*Aim*
Check each line of the material below for "parts". Report how many have it, with no other words.

*Supplied data*
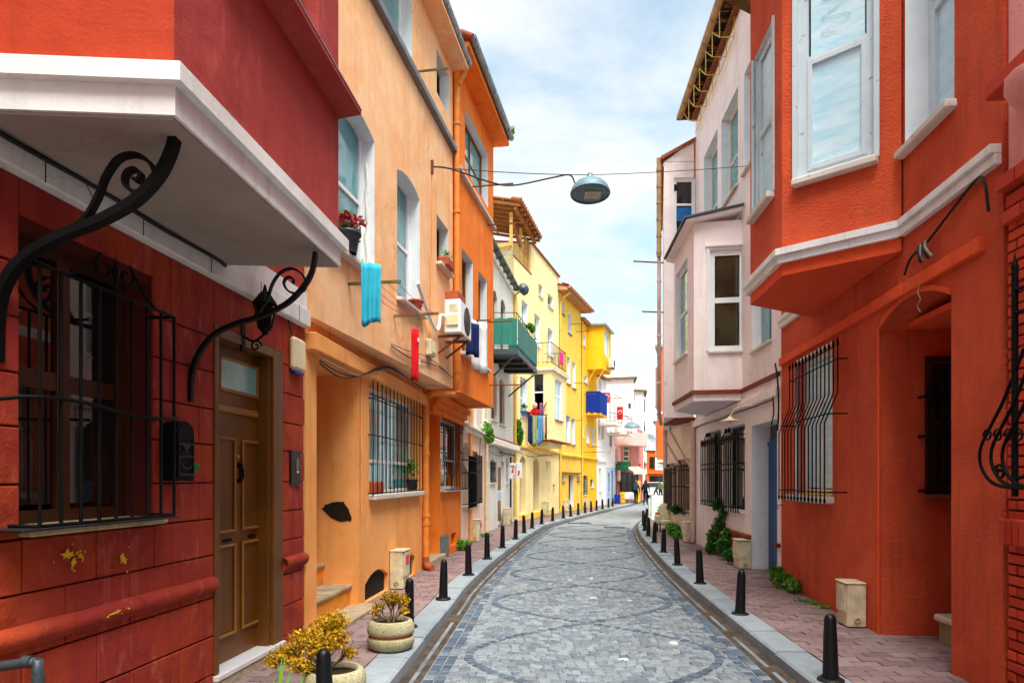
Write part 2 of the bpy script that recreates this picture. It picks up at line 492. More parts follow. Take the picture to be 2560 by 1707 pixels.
    def prism(s, poly, vec, tint=.5):
        poly = [Vector(p) for p in poly]; vec = Vector(vec); n = len(poly)
        vs = poly + [p + vec for p in poly]
        fs = [tuple(range(n))[::-1], tuple(range(n, 2*n))] + [(k, (k+1) % n, n+(k+1) % n, n+k) for k in range(n)]
        return s.mesh(vs, fs, tint)
    def build(s, name, mat, parent=None, kind=None):
        off = wloc(parent)
        me = bpy.data.meshes.new(name)
        me.from_pydata([(v[0]-off[0], v[1]-off[1], v[2]-off[2]) for v in s.v], [], s.f)
        if isinstance(mat, str): mat = MATS[mat]
        me.materials.append(mat)
        if s.f:
            at = me.attributes.new('tint', 'FLOAT', 'FACE'); at.data.foreach_set('value', s.t)
            me.polygons.foreach_set('use_smooth', s.sm)
        o = bpy.data.objects.new(name, me); col.objects.link(o)
        if parent: o.parent = parent
        if kind: o['kind'] = kind
        return o
def wloc(o):
    p = Vector((0,0,0))
    while o is not None:
        p += o.location; o = o.parent
    return p
def thing(name, label, cat, loc=(0,0,0), group=None):
    o = bpy.data.objects.new(name, None); o.empty_display_size = .1
    col.objects.link(o); o.location = loc
    o['label'] = label; o['category'] = cat; o['kind'] = 'thing'
    if group: o['group'] = group
    return o
def tag(o, label, cat, group=None):
    o['kind'] = 'thing'; o['label'] = label; o['category'] = cat
    if group: o['group'] = group
    return o
def copy_tree(o, loc=None, parent=None):
    c = o.copy(); col.objects.link(c)
    if parent: c.parent = parent
    if loc is not None: c.location = loc
    for ch in o.children: copy_tree(ch, None, c)
    return c
def smooth_path(pts, k=6):
    """Catmull-Rom through the points"""
    pts = [Vector(p) for p in pts]; out = []
    for i in range(len(pts)-1):
        p0, p1, p2, p3 = pts[max(i-1,0)], pts[i], pts[i+1], pts[min(i+2, len(pts)-1)]
        for j in range(k):
            t = j/k
            out.append(.5*((2*p1) + (p2-p0)*t + (2*p0-5*p1+4*p2-p3)*t*t + (3*p1-p0-3*p2+p3)*t**3))
    out.append(pts[-1]); return out

# ------------------------------------------------------------------ wall planes
FX, CX, HY = 1568.0, 1176.0, 1099.0      # survey: focal length and principal point of the sighting lines
class RV:
    """keeps the reveal of each opening as a piece of its own"""
    def __init__(s): s.parts = []
    def new(s): s.parts.append(MB()); return s.parts[-1]
    def build(s, *a): return [m.build(*a) for m in s.parts]
class Wall:
    """vertical plane through two plan points (near, far); side +1: the street lies to its right, -1: to its left"""
    def __init__(s, a, b, side):
        s.a = Vector((a[0], a[1], 0)); s.b = Vector((b[0], b[1], 0))
        s.d = (s.b - s.a); s.L = s.d.length; s.d.normalize()
        s.n = Vector((s.d.y, -s.d.x, 0)) * side
    def P(s, t, z, off=0.0):
        p = s.a + s.d*t + s.n*off
        return Vector((p.x, p.y, z))
    def S(s, u, off=0.0):
        k = (u - CX)/FX; o = s.a + s.n*off
        return (k*o.y - o.x)/(s.d.x - k*s.d.y)
    def Z(s, u, v, off=0.0):
        t = s.S(u, off); y = s.a.y + s.d.y*t + s.n.y*off
        return EYE + (HY - v)/FX*y
    def rect(s, u0, u1, ur, vt, vb, off=0.0):
        a, b = sorted((s.S(u0, off), s.S(u1, off)))
        z1, z0 = s.Z(ur, vt, off), s.Z(ur, vb, off)
        return [a, b, z0, z1]
    def box(s, mb, t0, t1, z0, z1, o0, o1, ch=0, tint=.5):
        c = s.P((t0+t1)/2, (z0+z1)/2, (o0+o1)/2)
        return mb.obox(c, s.d*((t1-t0)/2), s.n*((o1-o0)/2), Vector((0,0,(z1-z0)/2)), ch, tint)
    def sheet(s, mb, t0, t1, z0, z1, holes=(), off=0.0, depth=.2, rmb=None):
        """front face with openings; holes: (t0,t1,z0,z1,rise,depth)"""
        hs = [tuple(h) + ((0, depth)[len(h)-4:] if len(h) < 6 else ()) for h in holes]
        ts = sorted({t0, t1, *[x for h in hs for x in h[:2] if t0 < x < t1]})
        zs = sorted({z0, z1, *[x for h in hs for x in h[2:4] if z0 < x < z1]})
        for i in range(len(ts)-1):
            for j in range(len(zs)-1):
                tm, zm = (ts[i]+ts[i+1])/2, (zs[j]+zs[j+1])/2
                if any(h[0] < tm < h[1] and h[2] < zm < h[3] for h in hs): continue
                mb.face([s.P(ts[i], zs[j], off), s.P(ts[i+1], zs[j], off), s.P(ts[i+1], zs[j+1], off), s.P(ts[i], zs[j+1], off)])
        for h in hs:
            s.reveal(mb, h, off, rmb.new() if rmb else mb)
    def hole(s, u0, u1, top, bot, rise=0.0, dep=.2, off=0.0):
        a, b = sorted((s.S(u0, off), s.S(u1, off)))
        z1 = top if not isinstance(top, tuple) else s.Z(top[0], top[1], off)
        z0 = bot if not isinstance(bot, tuple) else s.Z(bot[0], bot[1], off)
        return (a, b, z0, z1, rise, dep)
    def reveal(s, mb, h, off=0.0, rm=None):
        rm = rm or mb
        a, b, c, d, rise, dep = h
        c0 = max(c, 0)
        n = 8 if rise > 0 else 1
        top = []
        for k in range(n+1):
            q = k/n
            top.append((a + (b-a)*q, d - rise*(2*q-1)**2 if rise > 0 else d))
        for k in range(n):
            (ta, za), (tb, zb) = top[k], top[k+1]
            rm.face([s.P(ta, za, off), s.P(tb, zb, off), s.P(tb, zb, off-dep), s.P(ta, za, off-dep)])
            if rise > 0:
                mb.face([s.P(ta, za, off), s.P(tb, zb, off), s.P(tb, d, off), s.P(ta, d, off)])
        rm.face([s.P(a, c0, off), s.P(a, c0, off-dep), s.P(a, top[0][1], off-dep), s.P(a, top[0][1], off)])
        rm.face([s.P(b, c0, off), s.P(b, top[-1][1], off), s.P(b, top[-1][1], off-dep), s.P(b, c0, off-dep)])
        rm.face([s.P(a, c0, off), s.P(b, c0, off), s.P(b, c0, off-dep), s.P(a, c0, off-dep)])

def shell(mb, W, t0, t1, z0, z1, deep, top=True, bottom=True, off=0.0):
    """ends, back, top and underside of a block whose front is W.sheet"""
    f = lambda t, z: W.P(t, z, off); k = lambda t, z: W.P(t, z, -deep)
    mb.face([f(t0,z0), f(t0,z1), k(t0,z1), k(t0,z0)])
    mb.face([f(t1,z0), k(t1,z0), k(t1,z1), f(t1,z1)])
    mb.face([k(t0,z0), k(t0,z1), k(t1,z1), k(t1,z0)])
    if top: mb.face([f(t0,z1), f(t1,z1), k(t1,z1), k(t0,z1)])
    if bottom: mb.face([f(t0,z0), k(t0,z0), k(t1,z0), f(t1,z0)])

def window(house, W, r, dep, frame='white_plastic', pane='glass_teal', cols=1, rows=(1,), fw=.05, sill=None, sill_out=.06, sill_mat='stone_sill',
           off=0.0, name='window', sill_h=.05, bars_w=None, back=True, rise=0):
    """frame mesh with pane and sill children; rows are heights from the bottom, as shares"""
    t0, t1, z0, z1 = r[:4]
    o1, o0 = off-dep+.05, off-dep
    mb = MB(); bw = bars_w or fw*.8
    W.box(mb, t0, t0+fw, z0, z1, o0, o1); W.box(mb, t1-fw, t1, z0, z1, o0, o1)
    W.box(mb, t0+fw, t1-fw, z0, z0+fw, o0, o1); W.box(mb, t0+fw, t1-fw, z1-fw, z1, o0, o1)
    tot = sum(rows); zz = z0+fw; H = (z1-z0-2*fw); zc = []
    for i, q in enumerate(rows):
        zn = zz + H*q/tot
        zc.append((zz, zn))
        if i < len(rows)-1: W.box(mb, t0+fw, t1-fw, zn-bw/2, zn+bw/2, o0-.004, o1-.006)
        zz = zn
    cw = (t1-t0-2*fw)/cols
    for i in range(1, cols):
        tm = t0+fw+cw*i
        W.box(mb, tm-bw/2, tm+bw/2, z0+fw, z1-fw, o0-.006, o1-.003)
    w = mb.build(name, frame, house)
    for i in range(cols):
        for (za, zb) in zc:
            p = MB()
            g = rnd.uniform(-.006, .006)
            W.box(p, t0+fw+cw*i+bw*.3, t0+fw+cw*(i+1)-bw*.3, za+bw*.3, zb-bw*.3, o0+.012+g*.3, o0+.024+g)
            p.build('pane', pane, w)
    if sill:
        sb = MB()
        W.box(sb, t0-sill, t1+sill, z0-sill_h, z0+.004, off-dep+.052, off+sill_out, .008)
        sb.build('sill', sill_mat, w)
    return w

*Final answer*
4